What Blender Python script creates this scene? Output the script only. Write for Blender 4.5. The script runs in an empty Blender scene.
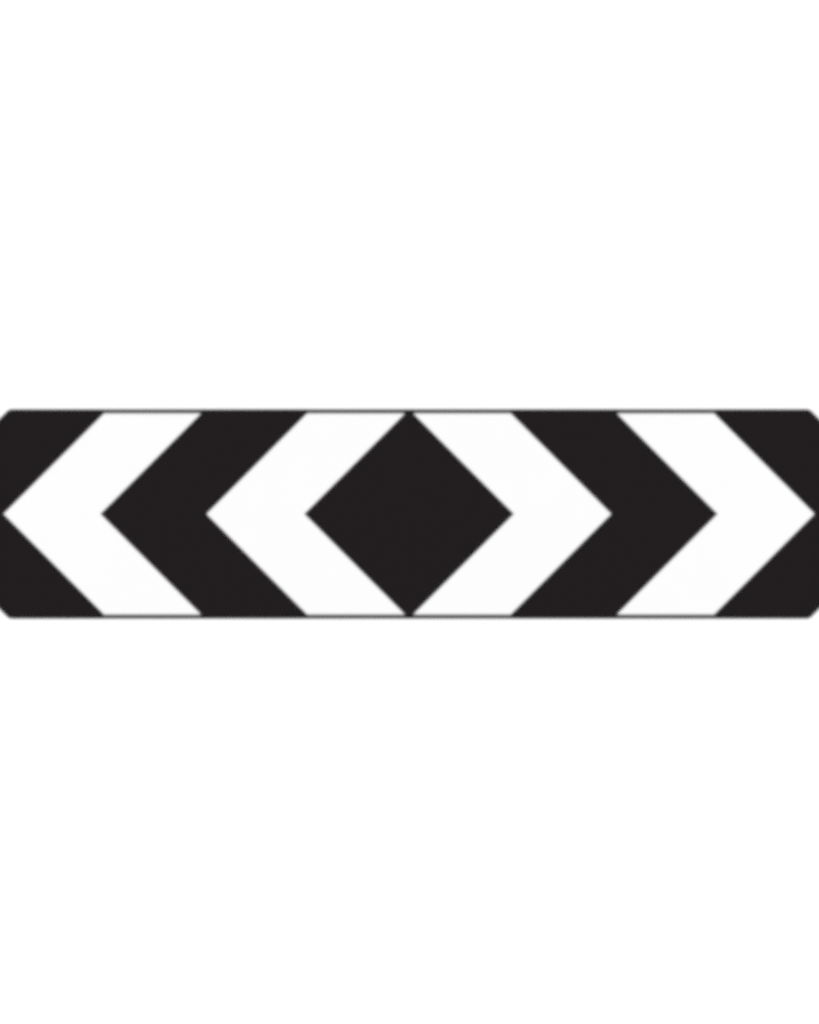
import bpy, bmesh, math

S = bpy.context.scene
COL = S.collection

# ------------------------------------------------------------------ sizes
# one unit of drawing = 2 mm; sheet coordinates run right (x) and down (y),
# measured over the face of the sign, origin at its middle
U = 0.002
CX, CY = 409.3, 514.0                 # middle of the sign in drawing units

# ------------------------------------------------------------------ camera
DIST = 6.0
cam_d = bpy.data.cameras.new('camera')
cam = bpy.data.objects.new('camera', cam_d)
COL.objects.link(cam)
W_PX, H_PX = 819, 1024
cam_d.sensor_fit = 'VERTICAL'
cam_d.sensor_height = 36.0
cam_d.lens = 36.0 * DIST / (H_PX * U)
cam_d.clip_start = 0.1
cam_d.clip_end = 200.0
# the picture's middle is (409.5, 512)
cam.location = ((W_PX / 2 - CX) * U, -DIST, (CY - H_PX / 2) * U)
cam.rotation_euler = (math.radians(90), 0, 0)
S.camera = cam

# ------------------------------------------------------------------ world and lamps
world = bpy.data.worlds.new('World')
S.world = world
world.use_nodes = True
bg = world.node_tree.nodes['Background']
bg.inputs['Color'].default_value = (1, 1, 1, 1)
bg.inputs['Strength'].default_value = 0.60


def softbox(name, loc, power, size):
    d = bpy.data.lights.new(name, 'AREA')
    d.shape = 'SQUARE'
    d.size = size
    d.energy = power
    d.color = (1.0, 0.995, 0.99)
    o = bpy.data.objects.new(name, d)
    COL.objects.link(o)
    o.location = loc
    v = -o.location
    o.rotation_euler = v.to_track_quat('-Z', 'Y').to_euler()


# copy-stand lighting: a large softbox either side, clear of the mirror angle
softbox('softbox', (-7.0, -7.0, 0.6), 470, 3.0)
softbox('softbox', (7.0, -7.0, 0.6), 470, 3.0)

S.view_settings.view_transform = 'Standard'
S.view_settings.look = 'None'
S.view_settings.exposure = 0.0
S.view_settings.gamma = 1.0
S.view_settings.use_curve_mapping = False
S.render.engine = 'CYCLES'
S.cycles.pixel_filter_type = 'BLACKMAN_HARRIS'
S.cycles.use_denoising = False
S.cycles.filter_width = 5.2            # the photograph is soft


# ------------------------------------------------------------------ materials
def material(name, rgb, rough, spec, metal=0.0, grain=0.0, bump=0.0, scale=40.0):
    m = bpy.data.materials.new(name)
    m.use_nodes = True
    nt = m.node_tree
    b = nt.nodes['Principled BSDF']
    b.inputs['Roughness'].default_value = rough
    b.inputs['Specular IOR Level'].default_value = spec
    b.inputs['Metallic'].default_value = metal
    tc = nt.nodes.new('ShaderNodeTexCoord')
    n = nt.nodes.new('ShaderNodeTexNoise')
    n.inputs['Scale'].default_value = scale
    n.inputs['Detail'].default_value = 4.0
    nt.links.new(tc.outputs['Object'], n.inputs['Vector'])
    ramp = nt.nodes.new('ShaderNodeMapRange')
    ramp.inputs['To Min'].default_value = 1.0 - grain
    ramp.inputs['To Max'].default_value = 1.0 + grain
    nt.links.new(n.outputs['Fac'], ramp.inputs['Value'])
    mul = nt.nodes.new('ShaderNodeVectorMath')
    mul.operation = 'SCALE'
    mul.inputs[0].default_value = rgb
    nt.links.new(ramp.outputs['Result'], mul.inputs['Scale'])
    nt.links.new(mul.outputs['Vector'], b.inputs['Base Color'])
    if bump:
        bp = nt.nodes.new('ShaderNodeBump')
        bp.inputs['Strength'].default_value = bump
        bp.inputs['Distance'].default_value = 0.0005
        nt.links.new(n.outputs['Fac'], bp.inputs['Height'])
        nt.links.new(bp.outputs['Normal'], b.inputs['Normal'])
    return m


BLACK = material('black_sheeting', (0.0128, 0.0107, 0.0113), 0.7, 0.0, grain=0.03)
WHITE = material('white_sheeting', (0.782, 0.782, 0.783), 0.6, 0.0, grain=0.008, scale=12)
GREY = material('grey_edging', (0.054, 0.053, 0.053), 0.7, 0.0, grain=0.02)
PAPER = material('white_backdrop', (0.88, 0.88, 0.88), 0.9, 0.1, grain=0.002)


# ------------------------------------------------------------------ shapes
def P(x, y):
    return ((x - CX) * U, (CY - y) * U)


def prism(name, pts, y_front, y_back, mat, parent=None, holes=None, bevel=0.0):
    """Solid plate with an outline given in drawing units; front faces -Y."""
    bm = bmesh.new()
    pp = [P(*p) for p in pts]
    if holes:                                   # ring: outer and inner outline of equal count
        hp = [P(*p) for p in holes]
        n = len(pp)
        of = [bm.verts.new((x, y_front, z)) for x, z in pp]
        hf = [bm.verts.new((x, y_front, z)) for x, z in hp]
        ob = [bm.verts.new((x, y_back, z)) for x, z in pp]
        hb = [bm.verts.new((x, y_back, z)) for x, z in hp]
        for i in range(n):
            j = (i + 1) % n
            bm.faces.new((of[i], of[j], hf[j], hf[i]))
            bm.faces.new((ob[j], ob[i], hb[i], hb[j]))
            bm.faces.new((of[j], of[i], ob[i], ob[j]))
            bm.faces.new((hf[i], hf[j], hb[j], hb[i]))
    else:
        f = [bm.verts.new((x, y_front, z)) for x, z in pp]
        b = [bm.verts.new((x, y_back, z)) for x, z in pp]
        bm.faces.new(f)
        bm.faces.new(b[::-1])
        n = len(pp)
        for i in range(n):
            j = (i + 1) % n
            bm.faces.new((f[j], f[i], b[i], b[j]))
    bmesh.ops.recalc_face_normals(bm, faces=bm.faces)
    me = bpy.data.meshes.new(name)
    bm.to_mesh(me)
    bm.free()
    me.materials.append(mat)
    o = bpy.data.objects.new(name, me)
    COL.objects.link(o)
    if parent:
        o.parent = parent
    return o


def outline(l, r, t, b, c, k):
    """Rectangle with cut corners (c) whose two ends are softened (k)."""
    def corner(px, py, ax, ay, bx, by):
        # p = square corner; a, b = directions along both sides (unit)
        A = (px + ax * c, py + ay * c)
        B = (px + bx * c, py + by * c)
        out = []
        for Q, d_in, d_out in ((A, (ax, ay), None), (B, None, (bx, by))):
            diag = ((B[0] - A[0]) / (c * 1.41421356), (B[1] - A[1]) / (c * 1.41421356))
            if d_in:
                s, e = (Q[0] + d_in[0] * k, Q[1] + d_in[1] * k), (Q[0] + diag[0] * k, Q[1] + diag[1] * k)
            else:
                s, e = (Q[0] - diag[0] * k, Q[1] - diag[1] * k), (Q[0] + d_out[0] * k, Q[1] + d_out[1] * k)
            for i in range(5):
                u = i / 4
                out.append(((1 - u) ** 2 * s[0] + 2 * u * (1 - u) * Q[0] + u * u * e[0],
                            (1 - u) ** 2 * s[1] + 2 * u * (1 - u) * Q[1] + u * u * e[1]))
        return out
    pts = []
    pts += corner(l, t, 0, 1, 1, 0)
    pts += corner(r, t, -1, 0, 0, 1)
    pts += corner(r, b, 0, -1, -1, 0)
    pts += corner(l, b, 1, 0, 0, -1)
    return pts


# ------------------------------------------------------------------ setting
HALF = 6.0
bm = bmesh.new()
vs = [bm.verts.new(v) for v in ((-HALF, 0.0, -HALF), (HALF, 0.0, -HALF), (HALF, 0.0, HALF), (-HALF, 0.0, HALF))]
bm.faces.new(vs)
me = bpy.data.meshes.new('backdrop')
bm.to_mesh(me)
bm.free()
me.materials.append(PAPER)
backdrop = bpy.data.objects.new('backdrop', me)
COL.objects.link(backdrop)
backdrop['kind'] = 'structure'

# ------------------------------------------------------------------ the sign
L, R, T, B = -5.0, 823.6, 409.2, 618.7
LINE = 4.4                             # width of the thin black edge line
YB, YF = -0.0005, -0.0030              # back and front of the metal plate

sign = bpy.data.objects.new('chevron_sign', None)
COL.objects.link(sign)
sign['label'] = 'long black road sign with white chevrons either side of a central black diamond'
sign['category'] = 'road sign'

rim = outline(L, R, T, B, 14.6, 2.5)
panel = prism('panel', rim, YF, YB, BLACK, sign)

# edge line: black round the two ends and over the black bands, dark grey along the white ones
WHITES = [(103.0, 201.0), (307.5, 404.9)]
WHITES += [(2 * CX - b, 2 * CX - a) for a, b in WHITES[::-1]]


def border():
    me = bpy.data.meshes.new('border')
    me.materials.append(BLACK)
    me.materials.append(GREY)
    bm = bmesh.new()

    def piece(pts, mi):
        f = [bm.verts.new((P(*p)[0], YF - 0.0003, P(*p)[1])) for p in pts]
        b = [bm.verts.new((P(*p)[0], YF + 0.0006, P(*p)[1])) for p in pts]
        n = len(pts)
        fs = [bm.faces.new(f), bm.faces.new(b[::-1])]
        fs += [bm.faces.new((f[(k + 1) % n], f[k], b[k], b[(k + 1) % n])) for k in range(n)]
        for q in fs:
            q.material_index = mi

    x0, x1 = WHITES[0][0], WHITES[-1][1]
    t, b, e = T + LINE, B - LINE, 3.0
    lcap = [(x0, B)] + [p for p in rim if p[0] < CX and p[1] > CY] + [p for p in rim if p[0] < CX and p[1] < CY] + \
           [(x0, T), (x0, t), (e + 9.0, t), (e, t + 9.0), (e, b - 9.0), (e + 9.0, b), (x0, b)]
    piece(lcap, 0)
    piece([(2 * CX - x, y) for x, y in lcap[::-1]], 0)
    xs = [v for w in WHITES for v in w]
    for k in range(len(xs) - 1):
        for a, c in ((T, t), (b, B)):
            piece([(xs[k], a), (xs[k + 1], a), (xs[k + 1], c), (xs[k], c)], 1 - k % 2)
    bmesh.ops.recalc_face_normals(bm, faces=bm.faces)
    bm.to_mesh(me)
    bm.free()
    o = bpy.data.objects.new('border', me)
    COL.objects.link(o)
    o.parent = sign


border()


def chevron(tip_out, tip_in, d, mat, height, label):
    """d = -1 points left, +1 points right; arms run at 45 degrees to the edge line."""
    t, b = T + LINE, B - LINE
    h = (b - t) / 2
    m = (t + b) / 2
    o = prism('chevron', [(tip_out, m), (tip_out - d * h, t), (tip_in - d * h, t),
                          (tip_in, m), (tip_in - d * h, b), (tip_out - d * h, b)],
              YF - height, YF + 0.0006, mat, sign)
    o['label'] = label
    return o


# tips of the bands along the middle of the sign, left to right
W1, K1, D0, D1, K2, W4, W5, K0 = 4.0, 206.9, 304.2, 514.0, 610.9, 717.5, 814.1, 100.4
chevron(W1, K0, -1, WHITE, 0.0003, 'outer white chevron pointing left')
chevron(K0, K1, -1, BLACK, 0.0002, 'black chevron pointing left between the white ones')
chevron(K1, D0, -1, WHITE, 0.0003, 'inner white chevron pointing left beside the diamond')
chevron(K2, D1, 1, WHITE, 0.0003, 'inner white chevron pointing right beside the diamond')
chevron(W4, K2, 1, BLACK, 0.0002, 'black chevron pointing right between the white ones')
chevron(W5, W4, 1, WHITE, 0.0003, 'outer white chevron pointing right')

# central diamond, its top and bottom points cut where they run into the edge line
t, b = T + LINE, B - LINE
h = (b - t) / 2
m = (t + b) / 2
dm = (D0 + D1) / 2
g = (D1 - D0) / 2 - h
prism('diamond', [(D0, m), (dm - g, t), (dm + g, t), (D1, m), (dm + g, b), (dm - g, b)],
      YF - 0.0002, YF + 0.0006, BLACK, sign)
☆ ☆ ☆
• _STATED PROBLEM_:
Write out exactly the lines between the start of the data and the line with "COL = S.collection", including both, but none of the pictures.

• _ANSWER_:
What Blender Python script creates this scene? Output the script only. Write for Blender 4.5. The script runs in an empty Blender scene.
import bpy, bmesh, math

S = bpy.context.scene
COL = S.collection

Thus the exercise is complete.